The flags lining main street are said to be "blowin' in the wind".. and within a song that borrows a Dylan tune, there can be no innocent references to "blowin' in the wind". Dylan's song points to repetitions of injustice.. and lends a measure of hope to the idea that such injustice will come to an end someday. Young implies a new lyric for Dylan's song: "how many times must the soldiers go to war, before they march no more.. the answer my friend is blowin' in the wind.."

Church bells are ringin'
As the families stand and wave
Some of them are cryin'
But the soldiers look so brave
Lookin' straight ahead
Like they know just where they're goin'
Past the flags of freedom flyin'

We move now into a third person description of the march: "the families stand and wave". Young uses this second stanza to reinforce the confidence with which the soldiers are going off to war. The soldiers are secure in their sense of the justice of America's great war. There is of course sorrow at the departure of the soldiers to a dangerous zone, but there are no doubts here.

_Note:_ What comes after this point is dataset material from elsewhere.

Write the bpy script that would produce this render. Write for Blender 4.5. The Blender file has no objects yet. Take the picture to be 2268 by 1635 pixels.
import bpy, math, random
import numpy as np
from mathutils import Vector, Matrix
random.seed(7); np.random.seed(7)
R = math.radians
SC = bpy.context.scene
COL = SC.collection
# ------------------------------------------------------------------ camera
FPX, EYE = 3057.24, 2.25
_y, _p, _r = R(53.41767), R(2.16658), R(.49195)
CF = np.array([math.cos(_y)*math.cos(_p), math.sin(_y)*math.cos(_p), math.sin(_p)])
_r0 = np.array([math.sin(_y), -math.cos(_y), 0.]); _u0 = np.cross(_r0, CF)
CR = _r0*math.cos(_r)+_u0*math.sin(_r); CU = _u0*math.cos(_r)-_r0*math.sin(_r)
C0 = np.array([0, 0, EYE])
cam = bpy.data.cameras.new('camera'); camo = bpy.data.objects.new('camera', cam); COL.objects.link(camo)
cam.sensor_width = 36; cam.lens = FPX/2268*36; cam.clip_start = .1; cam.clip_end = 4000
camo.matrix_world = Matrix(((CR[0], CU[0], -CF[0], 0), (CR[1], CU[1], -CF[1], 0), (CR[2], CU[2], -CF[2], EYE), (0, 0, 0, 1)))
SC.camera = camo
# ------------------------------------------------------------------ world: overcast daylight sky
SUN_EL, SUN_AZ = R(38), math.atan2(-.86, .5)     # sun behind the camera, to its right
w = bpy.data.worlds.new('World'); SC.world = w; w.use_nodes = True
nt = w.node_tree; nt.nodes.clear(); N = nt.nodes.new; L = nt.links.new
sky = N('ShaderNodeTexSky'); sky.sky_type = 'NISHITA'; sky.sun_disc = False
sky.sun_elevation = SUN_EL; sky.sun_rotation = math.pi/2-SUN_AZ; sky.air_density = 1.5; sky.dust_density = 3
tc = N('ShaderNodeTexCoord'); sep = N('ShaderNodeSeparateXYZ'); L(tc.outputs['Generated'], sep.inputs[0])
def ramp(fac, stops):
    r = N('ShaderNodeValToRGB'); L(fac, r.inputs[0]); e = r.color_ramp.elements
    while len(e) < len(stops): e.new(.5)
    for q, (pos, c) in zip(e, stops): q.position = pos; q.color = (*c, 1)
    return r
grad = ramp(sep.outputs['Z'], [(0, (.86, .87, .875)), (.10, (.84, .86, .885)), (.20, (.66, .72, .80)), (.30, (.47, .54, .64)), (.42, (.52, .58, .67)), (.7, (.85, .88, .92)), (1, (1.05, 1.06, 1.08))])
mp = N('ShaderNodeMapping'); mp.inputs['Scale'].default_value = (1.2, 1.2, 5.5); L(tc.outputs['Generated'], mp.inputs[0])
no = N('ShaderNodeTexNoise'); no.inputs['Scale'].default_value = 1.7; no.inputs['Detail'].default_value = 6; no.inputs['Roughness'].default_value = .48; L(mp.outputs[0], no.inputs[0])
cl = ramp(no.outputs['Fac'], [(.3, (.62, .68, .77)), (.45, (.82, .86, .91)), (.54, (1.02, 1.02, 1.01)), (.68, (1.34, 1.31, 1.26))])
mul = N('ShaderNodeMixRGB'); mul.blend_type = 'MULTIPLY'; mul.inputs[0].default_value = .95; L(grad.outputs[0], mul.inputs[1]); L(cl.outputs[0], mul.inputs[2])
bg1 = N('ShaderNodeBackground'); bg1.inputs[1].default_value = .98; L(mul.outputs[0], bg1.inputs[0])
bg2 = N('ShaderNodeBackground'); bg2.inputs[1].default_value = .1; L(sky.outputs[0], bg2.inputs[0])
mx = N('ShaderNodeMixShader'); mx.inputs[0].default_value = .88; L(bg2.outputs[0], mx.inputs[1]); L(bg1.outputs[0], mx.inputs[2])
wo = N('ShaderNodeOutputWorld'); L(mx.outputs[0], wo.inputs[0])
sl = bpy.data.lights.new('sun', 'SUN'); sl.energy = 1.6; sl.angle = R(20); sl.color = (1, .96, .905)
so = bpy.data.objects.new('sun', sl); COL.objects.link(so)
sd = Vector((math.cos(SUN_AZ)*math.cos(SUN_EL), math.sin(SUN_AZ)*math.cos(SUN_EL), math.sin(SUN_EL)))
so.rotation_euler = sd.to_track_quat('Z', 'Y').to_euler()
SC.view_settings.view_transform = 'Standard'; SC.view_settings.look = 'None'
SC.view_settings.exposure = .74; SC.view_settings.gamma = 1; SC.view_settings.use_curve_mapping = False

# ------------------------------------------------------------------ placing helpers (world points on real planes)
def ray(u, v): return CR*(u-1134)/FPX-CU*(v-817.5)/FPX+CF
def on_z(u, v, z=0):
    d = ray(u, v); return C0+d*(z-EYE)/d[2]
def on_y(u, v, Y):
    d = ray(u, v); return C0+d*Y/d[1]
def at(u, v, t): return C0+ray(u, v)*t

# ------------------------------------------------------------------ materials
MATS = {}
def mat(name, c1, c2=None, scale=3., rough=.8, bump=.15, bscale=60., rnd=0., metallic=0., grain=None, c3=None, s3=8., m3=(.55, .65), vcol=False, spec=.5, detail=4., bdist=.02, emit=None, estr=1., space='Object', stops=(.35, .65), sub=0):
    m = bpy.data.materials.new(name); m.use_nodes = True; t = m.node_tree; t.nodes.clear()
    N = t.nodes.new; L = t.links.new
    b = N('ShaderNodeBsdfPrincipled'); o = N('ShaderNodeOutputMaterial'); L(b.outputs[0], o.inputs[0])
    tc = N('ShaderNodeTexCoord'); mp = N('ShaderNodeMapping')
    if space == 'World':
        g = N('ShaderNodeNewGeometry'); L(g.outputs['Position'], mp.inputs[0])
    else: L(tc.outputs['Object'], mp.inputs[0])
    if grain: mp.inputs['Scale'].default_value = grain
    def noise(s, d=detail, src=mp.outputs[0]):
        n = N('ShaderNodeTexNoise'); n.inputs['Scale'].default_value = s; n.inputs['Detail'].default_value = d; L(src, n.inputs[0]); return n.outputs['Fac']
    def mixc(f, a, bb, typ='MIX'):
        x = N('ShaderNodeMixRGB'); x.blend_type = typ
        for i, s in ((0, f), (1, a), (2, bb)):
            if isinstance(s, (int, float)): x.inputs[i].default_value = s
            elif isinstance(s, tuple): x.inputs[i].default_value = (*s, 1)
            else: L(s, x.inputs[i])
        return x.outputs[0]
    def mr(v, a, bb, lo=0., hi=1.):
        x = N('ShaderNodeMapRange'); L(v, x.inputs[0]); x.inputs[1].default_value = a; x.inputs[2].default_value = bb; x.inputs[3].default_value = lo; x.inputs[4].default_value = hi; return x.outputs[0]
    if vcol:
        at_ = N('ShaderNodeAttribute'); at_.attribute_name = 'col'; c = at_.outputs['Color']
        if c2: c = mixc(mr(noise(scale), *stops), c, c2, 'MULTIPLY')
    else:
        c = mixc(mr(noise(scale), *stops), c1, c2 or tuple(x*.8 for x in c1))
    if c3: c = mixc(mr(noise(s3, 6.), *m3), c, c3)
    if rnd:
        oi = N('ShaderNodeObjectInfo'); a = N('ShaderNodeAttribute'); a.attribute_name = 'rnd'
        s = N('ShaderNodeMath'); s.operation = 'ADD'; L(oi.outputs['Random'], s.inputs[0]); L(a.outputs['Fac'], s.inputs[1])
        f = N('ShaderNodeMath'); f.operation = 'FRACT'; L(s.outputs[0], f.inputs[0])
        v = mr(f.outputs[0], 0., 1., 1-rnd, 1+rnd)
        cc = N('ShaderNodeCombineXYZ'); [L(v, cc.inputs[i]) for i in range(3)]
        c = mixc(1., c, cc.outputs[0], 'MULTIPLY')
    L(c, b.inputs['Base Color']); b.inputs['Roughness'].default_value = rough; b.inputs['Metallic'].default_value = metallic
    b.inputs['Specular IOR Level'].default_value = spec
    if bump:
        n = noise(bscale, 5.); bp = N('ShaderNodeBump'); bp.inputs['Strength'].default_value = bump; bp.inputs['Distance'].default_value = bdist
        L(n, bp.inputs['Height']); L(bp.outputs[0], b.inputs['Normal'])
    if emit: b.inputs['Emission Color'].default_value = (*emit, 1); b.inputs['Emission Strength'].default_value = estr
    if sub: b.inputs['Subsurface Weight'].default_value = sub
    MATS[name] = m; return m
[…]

Sister has her headphones on
She hears the music blasting
She sees her brother marchin' by
Their bond is everlasting
Listening to Bob Dylan singin' in 1963
Watching the flags of freedom flyin'

She sees the president speakin'
On a Flat-screen TV
In the window of the old appliance store
She turns to see her brother again
But he's already walkin' past
The flags of freedom flyin'

The parade scene is complicated by these two stanzas describing the actions of a sister of one of the soldiers. The first stanza takes a moment to get one's mind around: this girl is "blasting" Dylan's music from circa 1963 (which was the height of Dylan as protest singer). There is a disconnect between the music she is listening to and the patriotic event of a military march. Another disconnect lies between the original setting of this political music and the sister's consumption of the music through headphones. A year or so ago the image of a girl listening to music on headpones was a common media images:

ipod dancing girl

Despite the presence of Dylan's songs in her head, the music is rendered unmeaningful, unfelicitous, unreferential in this patriotic setting. We are struck by how little Dylan's music means to the sister.. and that indifference defines the challenge of modern political music.

The second stanza is oddly technological too, as she watches the president on a flat-screen TV in the window of the old appliance store. We know who the president is, of course, since the very next song on Living with War is calling for his impeachment. The juxtaposition of George W. Bush and Bob Dylan is entirely unexpected. She is listening to Dylan while looking at Bush, but instead of dwelling on that strange superimposition Young's interest is dominated by the technological scene: a flat-screen TV playing in an old store on Main Street. Neither protest music nor political rhetoric are able to penetrate the technological mediums and provide meaning for the scene.. and when she turns around her brother is gone.. off to Iraq.

Have you seen the flags of freedom?
What color are they now?
Do you think that you believe in yours
More than they do theirs somehow?
When you see the flags of freedom flyin'

Young uses the bridge to give ask some critical questions. In concert with Crosby, Stills, and Nash the American flag gave way to the Mexican flag at this point.. and then a whole series of other national flags. The point seemed to be that other countries are free too.. and that other legitimate patriotisms exist beside our own. This is an odd point to bring up in a song that calls to mind the Iraq war. It is not as if Young is draping the Iraqi or Egyptian or Saudi flag in the background. The point here careens toward immigration and xenophobia.. and the certainty that America is right and its actions true.

The final stanza repeats the first stanza, which places us back in a local point of view at a military parade. The obvious direction for Young with such a setting would have been to sing about war and the questions it raises. Instead Young's attention has been taken by the Main Street American scene.. and he paints a picture of disconnection and strange technological mediations. He is asking us to consider not the war, but our own closed view of the world.